## begin

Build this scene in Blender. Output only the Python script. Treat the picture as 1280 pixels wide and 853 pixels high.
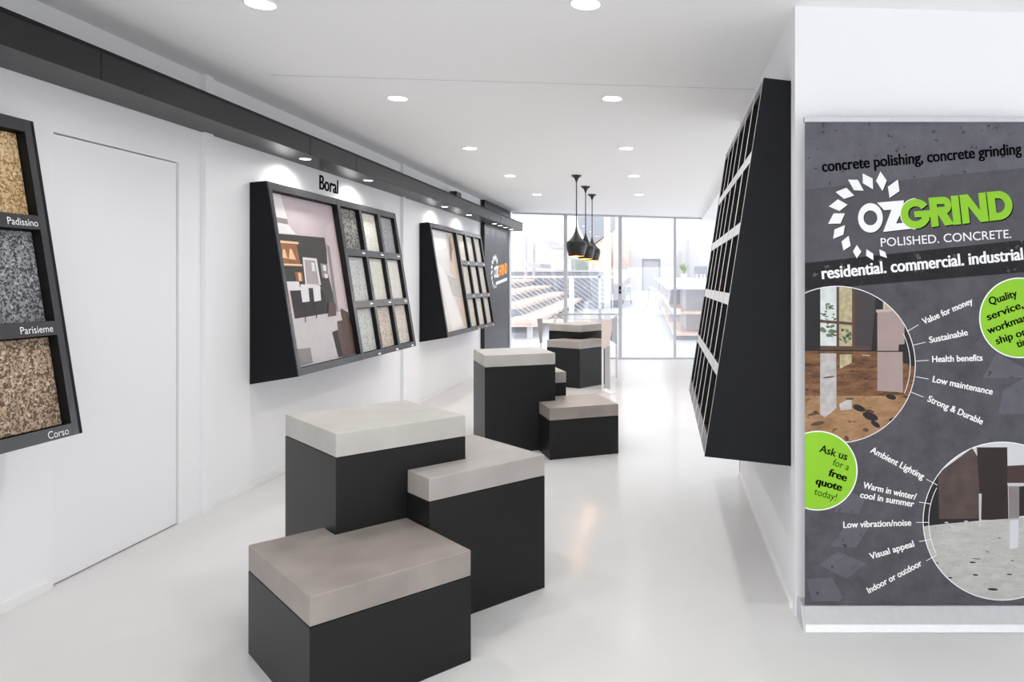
import bpy, bmesh, math, random
from mathutils import Vector, Matrix
random.seed(7)
C = bpy.context.scene.collection
scn = bpy.context.scene
for o in list(bpy.data.objects): bpy.data.objects.remove(o)

# ------------------------------------------------------------------ camera, world, exposure
EYE = 1.425; FPX = 905.0; VX, VY = 829.0, 352.0
cam = bpy.data.cameras.new('camera'); cam.sensor_width = 36; cam.lens = FPX/1280*36
cam.shift_x = -(VX-640)/1280; cam.shift_y = -(426.5-VY)/1280; cam.clip_start = .05; cam.clip_end = 300
camo = bpy.data.objects.new('camera', cam); C.objects.link(camo)
camo.location = (0, 0, EYE); camo.rotation_euler = (math.pi/2, 0, 0); scn.camera = camo
SKY = 1.9
w = bpy.data.worlds.new('world'); scn.world = w; w.use_nodes = True
bg = w.node_tree.nodes['Background']; bg.inputs[0].default_value = (.96, .98, 1.0, 1); bg.inputs[1].default_value = SKY
scn.view_settings.view_transform = 'Standard'; scn.view_settings.look = 'None'
scn.view_settings.exposure = 0.54; scn.view_settings.gamma = 1; scn.view_settings.use_curve_mapping = False
DOWNLIGHT_W = 19.0; PELMET_W = 13.0; PENDANT_W = 3.0
try:
    scn.cycles.max_bounces = 12; scn.cycles.diffuse_bounces = 8; scn.cycles.transparent_max_bounces = 16
    scn.cycles.use_denoising = True; scn.cycles.sample_clamp_indirect = 6
except Exception: pass

# ------------------------------------------------------------------ materials
def lin(c):
    c = c/255.0
    return c/12.92 if c <= .04045 else ((c+.055)/1.055)**2.4
def rgb(r, g, b): return (lin(r), lin(g), lin(b), 1)
def pmat(name, col, rough=.5, spec=.5, metal=0, noise=0, scale=8, detail=5, bump=0, coat=0):
    m = bpy.data.materials.new(name); m.use_nodes = True; nt = m.node_tree; p = nt.nodes['Principled BSDF']
    p.inputs['Base Color'].default_value = col; p.inputs['Roughness'].default_value = rough
    p.inputs['Specular IOR Level'].default_value = spec; p.inputs['Metallic'].default_value = metal
    p.inputs['Coat Weight'].default_value = coat
    if noise or bump:
        tc = nt.nodes.new('ShaderNodeTexCoord'); n = nt.nodes.new('ShaderNodeTexNoise')
        n.inputs['Scale'].default_value = scale; n.inputs['Detail'].default_value = detail
        nt.links.new(tc.outputs['Object'], n.inputs['Vector'])
        if noise:
            r = nt.nodes.new('ShaderNodeValToRGB'); e = r.color_ramp.elements
            e[0].position = .3; e[1].position = .7
            e[0].color = [max(0, c*(1-noise)) for c in col[:3]]+[1]; e[1].color = [min(1, c*(1+noise)) for c in col[:3]]+[1]
            nt.links.new(n.outputs['Fac'], r.inputs['Fac']); nt.links.new(r.outputs['Color'], p.inputs['Base Color'])
        if bump:
            b = nt.nodes.new('ShaderNodeBump'); b.inputs['Strength'].default_value = bump; b.inputs['Distance'].default_value = .01
            nt.links.new(n.outputs['Fac'], b.inputs['Height']); nt.links.new(b.outputs['Normal'], p.inputs['Normal'])
    return m
def speckle(name, base, chip, scale=90, amount=.35, chip2=None, rough=.5, thresh_soft=.06):
    """terrazzo / exposed aggregate: chips of a second colour in a base"""
    m = pmat(name, base, rough, .35); nt = m.node_tree; p = nt.nodes['Principled BSDF']
    tc = nt.nodes.new('ShaderNodeTexCoord')
    wv = nt.nodes.new('ShaderNodeTexNoise'); wv.inputs['Scale'].default_value = scale*.7; wv.inputs['Detail'].default_value = 2
    nt.links.new(tc.outputs['Object'], wv.inputs['Vector'])
    v = nt.nodes.new('ShaderNodeTexVoronoi'); v.inputs['Scale'].default_value = scale
    add = nt.nodes.new('ShaderNodeVectorMath'); add.operation = 'MULTIPLY_ADD'
    add.inputs[1].default_value = (.02, .02, .02)
    nt.links.new(wv.outputs['Color'], add.inputs[0]); nt.links.new(tc.outputs['Object'], add.inputs[2])
    nt.links.new(add.outputs[0], v.inputs['Vector'])
    sp = nt.nodes.new('ShaderNodeSeparateColor'); nt.links.new(v.outputs['Color'], sp.inputs[0])
    r = nt.nodes.new('ShaderNodeValToRGB'); e = r.color_ramp.elements
    e[0].position = amount; e[0].color = chip; e[1].position = min(1, amount+thresh_soft); e[1].color = base
    if chip2:
        k = e.new(.9); k.color = base; k = e.new(.93); k.color = chip2
    nt.links.new(sp.outputs[0], r.inputs['Fac']); nt.links.new(r.outputs['Color'], p.inputs['Base Color'])
    return m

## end

TASK DIRECTIONS →
Tell how many lines in the material contain the word "scene". Only the number is wanted.

FINISHED ANSWER →
3